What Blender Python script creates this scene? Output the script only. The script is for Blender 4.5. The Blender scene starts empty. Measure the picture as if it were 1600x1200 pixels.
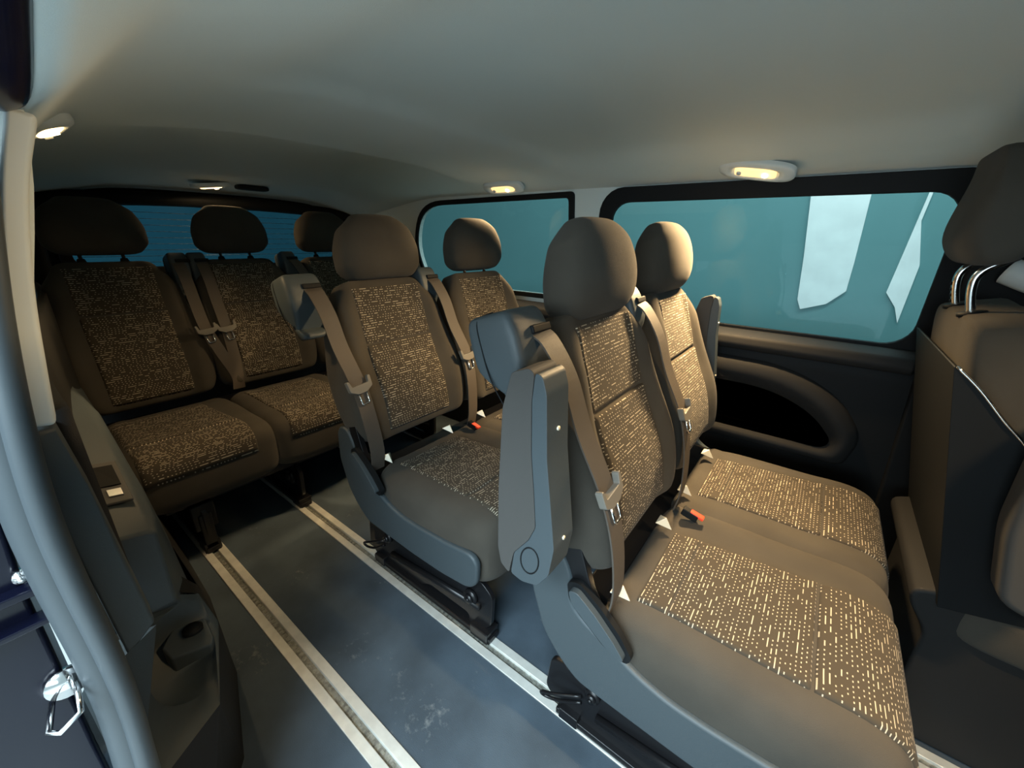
import bpy, bmesh, math, random
from mathutils import Vector, Matrix
from mathutils.geometry import tessellate_polygon
random.seed(7)
C = bpy.context.scene.collection
# vehicle axes: x forward, y to the far (left) side, z up, metres, floor at z = 0

# ---------------------------------------------------------------- camera
cd = bpy.data.cameras.new('camera'); cam = bpy.data.objects.new('camera', cd); C.objects.link(cam)
cd.sensor_width = 36; cd.lens = 14.22; cd.clip_start = 0.02
cam.matrix_world = Matrix(((0.79486794, -0.22084632, 0.56516535, 0.0),
                           (0.60646938, 0.25923593, -0.75165925, -0.9),
                           (0.01949002, 0.94022531, 0.33999486, 1.1),
                           (0, 0, 0, 1)))
bpy.context.scene.camera = cam
# ---------------------------------------------------------------- world, light, exposure
w = bpy.data.worlds.new('world'); bpy.context.scene.world = w; w.use_nodes = True
w.node_tree.nodes['Background'].inputs[0].default_value = (0.50, 0.70, 0.76, 1)
w.node_tree.nodes['Background'].inputs[1].default_value = 0.80
vs = bpy.context.scene.view_settings
vs.view_transform = 'Standard'; vs.look = 'None'; vs.gamma = 1; vs.use_curve_mapping = False; vs.exposure = 0.0

def area(name, loc, target, sx, sy, power, col):
    l = bpy.data.lights.new(name, 'AREA'); l.shape = 'RECTANGLE'; l.size = sx; l.size_y = sy
    l.energy = power; l.color = col
    o = bpy.data.objects.new(name, l); C.objects.link(o); o.location = loc
    o.rotation_euler = (Vector(target) - Vector(loc)).to_track_quat('-Z', 'Y').to_euler()
    return o
area('garage_light', (0.3, -2.9, 1.20), (-0.5, 0.0, 0.9), 2.2, 0.7, 55, (0.72, 0.90, 1.0))
area('garage_ceiling_light', (0.1, -2.9, 2.9), (-0.1, -2.1, 0.0), 2.6, 1.0, 300, (0.72, 0.90, 1.0))
area('garage_far_light', (0.2, 1.45, 3.2), (-0.5, 2.6, 0.9), 3.0, 0.5, 125, (0.85, 1.0, 1.0))

# ---------------------------------------------------------------- materials
def new_mat(name, col, rough=0.7, metal=0.0, bump=0.0, bscale=300.0, var=0.0, vscale=6.0, spec=0.4, sheen=0.0):
    m = bpy.data.materials.new(name); m.use_nodes = True
    nt = m.node_tree; b = nt.nodes['Principled BSDF']
    b.inputs['Base Color'].default_value = (*col, 1); b.inputs['Roughness'].default_value = rough
    b.inputs['Metallic'].default_value = metal; b.inputs['Specular IOR Level'].default_value = spec
    if sheen: b.inputs['Sheen Weight'].default_value = sheen; b.inputs['Sheen Roughness'].default_value = .5
    tc = nt.nodes.new('ShaderNodeTexCoord')
    if bump:
        n = nt.nodes.new('ShaderNodeTexNoise'); n.inputs['Scale'].default_value = bscale; n.inputs['Detail'].default_value = 3
        nt.links.new(tc.outputs['Object'], n.inputs['Vector'])
        bp = nt.nodes.new('ShaderNodeBump'); bp.inputs['Strength'].default_value = bump; bp.inputs['Distance'].default_value = 0.001
        nt.links.new(n.outputs['Fac'], bp.inputs['Height']); nt.links.new(bp.outputs['Normal'], b.inputs['Normal'])
    if var:
        n = nt.nodes.new('ShaderNodeTexNoise'); n.inputs['Scale'].default_value = vscale; n.inputs['Detail'].default_value = 6
        nt.links.new(tc.outputs['Object'], n.inputs['Vector'])
        r = nt.nodes.new('ShaderNodeValToRGB')
        r.color_ramp.elements[0].position = .35; r.color_ramp.elements[1].position = .7
        r.color_ramp.elements[0].color = (*[c*(1-var) for c in col], 1); r.color_ramp.elements[1].color = (*[min(1, c*(1+var)) for c in col], 1)
        nt.links.new(n.outputs['Fac'], r.inputs['Fac']); nt.links.new(r.outputs['Color'], b.inputs['Base Color'])
    return m

def dash_mat(name, base, dash, pitch=0.0072, cell=0.0098):
    """woven cloth with rows of short pale dashes; UV is in metres, u across the seat"""
    m = bpy.data.materials.new(name); m.use_nodes = True
    nt = m.node_tree; N = nt.nodes; L = nt.links; b = N['Principled BSDF']
    b.inputs['Roughness'].default_value = .95; b.inputs['Specular IOR Level'].default_value = .15
    b.inputs['Sheen Weight'].default_value = .05
    uv = N.new('ShaderNodeUVMap'); sp = N.new('ShaderNodeSeparateXYZ'); L.new(uv.outputs[0], sp.inputs[0])
    def M(op, a, c=None, d=None):
        n = N.new('ShaderNodeMath'); n.operation = op
        for i, x in enumerate((a, c, d)):
            if x is None: continue
            if isinstance(x, (int, float)): n.inputs[i].default_value = x
            else: L.new(x, n.inputs[i])
        return n.outputs[0]
    v = M('DIVIDE', sp.outputs[1], pitch); row = M('FLOOR', v); fv = M('FRACT', v)
    def white(a, c):
        cb = N.new('ShaderNodeCombineXYZ'); L.new(a, cb.inputs[0]); L.new(c, cb.inputs[1])
        wn = N.new('ShaderNodeTexWhiteNoise'); wn.noise_dimensions = '2D'; L.new(cb.outputs[0], wn.inputs['Vector']); return wn.outputs['Value']
    par = M('MULTIPLY', white(row, M('MULTIPLY', row, 3)), 6)
    u = M('ADD', M('DIVIDE', sp.outputs[0], cell), par)
    fu = M('FRACT', u)
    dot = M('LESS_THAN', M('ABSOLUTE', M('SUBTRACT', fu, .5)), .17)
    big = M('DIVIDE', u, 3); r2 = white(M('FLOOR', big), M('ADD', row, 37))
    lng = M('MULTIPLY', M('LESS_THAN', r2, .14), M('LESS_THAN', M('ABSOLUTE', M('SUBTRACT', M('FRACT', big), .5)), .36))
    mid = M('DIVIDE', u, 2); r3 = white(M('FLOOR', mid), M('ADD', row, 91))
    md = M('MULTIPLY', M('LESS_THAN', r3, .15), M('LESS_THAN', M('ABSOLUTE', M('SUBTRACT', M('FRACT', mid), .5)), .30))
    keep = M('LESS_THAN', white(M('FLOOR', u), row), .70)
    on = M('MAXIMUM', M('MAXIMUM', M('MULTIPLY', dot, keep), lng), md)
    th = M('LESS_THAN', M('ABSOLUTE', M('SUBTRACT', fv, .5)), .12)
    f = M('MULTIPLY', on, th)
    mx = N.new('ShaderNodeMix'); mx.data_type = 'RGBA'; L.new(f, mx.inputs[0])
    mx.inputs[6].default_value = (*base, 1); mx.inputs[7].default_value = (*dash, 1)
    L.new(mx.outputs[2], b.inputs['Base Color'])
    n = N.new('ShaderNodeTexNoise'); n.inputs['Scale'].default_value = 900; L.new(uv.outputs[0], n.inputs['Vector'])
    h = M('ADD', M('MULTIPLY', n.outputs['Fac'], .5), f)
    bp = N.new('ShaderNodeBump'); bp.inputs['Strength'].default_value = .5; bp.inputs['Distance'].default_value = .0008
    L.new(h, bp.inputs['Height']); L.new(bp.outputs['Normal'], b.inputs['Normal'])
    return m

MT = dict(
    fabric=new_mat('charcoal_cloth', (.056, .050, .041), .95, bump=.5, bscale=900, var=.10, vscale=9, spec=.12, sheen=.05),
    dash=dash_mat('dashed_cloth', (.050, .042, .031), (.46, .41, .32)),
    belt=new_mat('belt_webbing', (.075, .062, .050), .6, bump=.4, bscale=1500, spec=.4),
    plastic=new_mat('black_plastic', (.055, .060, .064), .5, bump=.35, bscale=1100, spec=.4),
    shell=new_mat('grey_black_plastic', (.046, .060, .068), .5, bump=.3, bscale=1100, spec=.45),
    pad=new_mat('armrest_skin', (.055, .053, .050), .7, bump=.3, bscale=900, spec=.3),
    tongue=new_mat('grey_tongue_plastic', (.15, .14, .12), .5, spec=.4),
    trim=new_mat('dark_trim', (.018, .018, .018), .6, bump=.3, bscale=800, spec=.15),
    trimlight=new_mat('dark_grey_trim', (.06, .06, .06), .55, bump=.3, bscale=800, spec=.4),
    black=new_mat('black_rubber', (.008, .009, .010), .6, spec=.15),
    steel=new_mat('black_steel', (.008, .008, .009), .3, spec=.35),
    chrome=new_mat('chrome', (.85, .85, .85), .15, metal=1),
    anchor=new_mat('satin_metal', (.80, .76, .62), .45, metal=.3),
    alu=new_mat('aluminium', (.78, .79, .74), .40, metal=.45, bump=.1, bscale=200, var=.08, vscale=30),
    alu_dark=new_mat('worn_track_metal', (.30, .31, .29), .5, metal=.7, var=.4, vscale=60),
    tooth=new_mat('bright_track_teeth', (.32, .33, .29), .4, metal=.5, var=.3, vscale=120),
    headliner=new_mat('grey_headliner', (.64, .70, .68), .95, bump=.3, bscale=700, spec=.1),
    lightplastic=new_mat('pale_grey_plastic', (.62, .68, .69), .5, spec=.4),
    carpet=new_mat('dark_floor_covering', (.052, .073, .094), .75, bump=.5, bscale=500, var=.22, vscale=7, spec=.3),
    seal=new_mat('door_seal_rubber', (.060, .073, .082), .42, bump=.15, bscale=60, spec=.4),
    navy=new_mat('navy_paint', (.003, .004, .014), .25, spec=.5),
    red=None,
    teal=new_mat('teal_wall_paint', (.13, .27, .28), .9, var=.05, vscale=.8, spec=.1),
    teal_dark=new_mat('deep_teal_wall_paint', (.05, .16, .19), .9, spec=.1),
    reflection_white=new_mat('white_reflection_sheet', (.80, .84, .83), .9, var=.06, vscale=9, spec=.1),  # for the added sheets that stand in for window reflections
    concrete=new_mat('concrete', (.66, .68, .67), .8, var=.15, vscale=2),
)
MT['red'] = new_mat('red_button', (.85, .06, .02), .35)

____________

• GIVEN EXERCISE:
Starting at the top of the listing above, reproduce each line up to and including the one with "(0.85, 1.0, 1.0))"; omit the pictures.

• EXERCISE RESPONSE:
What Blender Python script creates this scene? Output the script only. The script is for Blender 4.5. The Blender scene starts empty. Measure the picture as if it were 1600x1200 pixels.
import bpy, bmesh, math, random
from mathutils import Vector, Matrix
from mathutils.geometry import tessellate_polygon
random.seed(7)
C = bpy.context.scene.collection
# vehicle axes: x forward, y to the far (left) side, z up, metres, floor at z = 0

# ---------------------------------------------------------------- camera
cd = bpy.data.cameras.new('camera'); cam = bpy.data.objects.new('camera', cd); C.objects.link(cam)
cd.sensor_width = 36; cd.lens = 14.22; cd.clip_start = 0.02
cam.matrix_world = Matrix(((0.79486794, -0.22084632, 0.56516535, 0.0),
                           (0.60646938, 0.25923593, -0.75165925, -0.9),
                           (0.01949002, 0.94022531, 0.33999486, 1.1),
                           (0, 0, 0, 1)))
bpy.context.scene.camera = cam
# ---------------------------------------------------------------- world, light, exposure
w = bpy.data.worlds.new('world'); bpy.context.scene.world = w; w.use_nodes = True
w.node_tree.nodes['Background'].inputs[0].default_value = (0.50, 0.70, 0.76, 1)
w.node_tree.nodes['Background'].inputs[1].default_value = 0.80
vs = bpy.context.scene.view_settings
vs.view_transform = 'Standard'; vs.look = 'None'; vs.gamma = 1; vs.use_curve_mapping = False; vs.exposure = 0.0

def area(name, loc, target, sx, sy, power, col):
    l = bpy.data.lights.new(name, 'AREA'); l.shape = 'RECTANGLE'; l.size = sx; l.size_y = sy
    l.energy = power; l.color = col
    o = bpy.data.objects.new(name, l); C.objects.link(o); o.location = loc
    o.rotation_euler = (Vector(target) - Vector(loc)).to_track_quat('-Z', 'Y').to_euler()
    return o
area('garage_light', (0.3, -2.9, 1.20), (-0.5, 0.0, 0.9), 2.2, 0.7, 55, (0.72, 0.90, 1.0))
area('garage_ceiling_light', (0.1, -2.9, 2.9), (-0.1, -2.1, 0.0), 2.6, 1.0, 300, (0.72, 0.90, 1.0))
area('garage_far_light', (0.2, 1.45, 3.2), (-0.5, 2.6, 0.9), 3.0, 0.5, 125, (0.85, 1.0, 1.0))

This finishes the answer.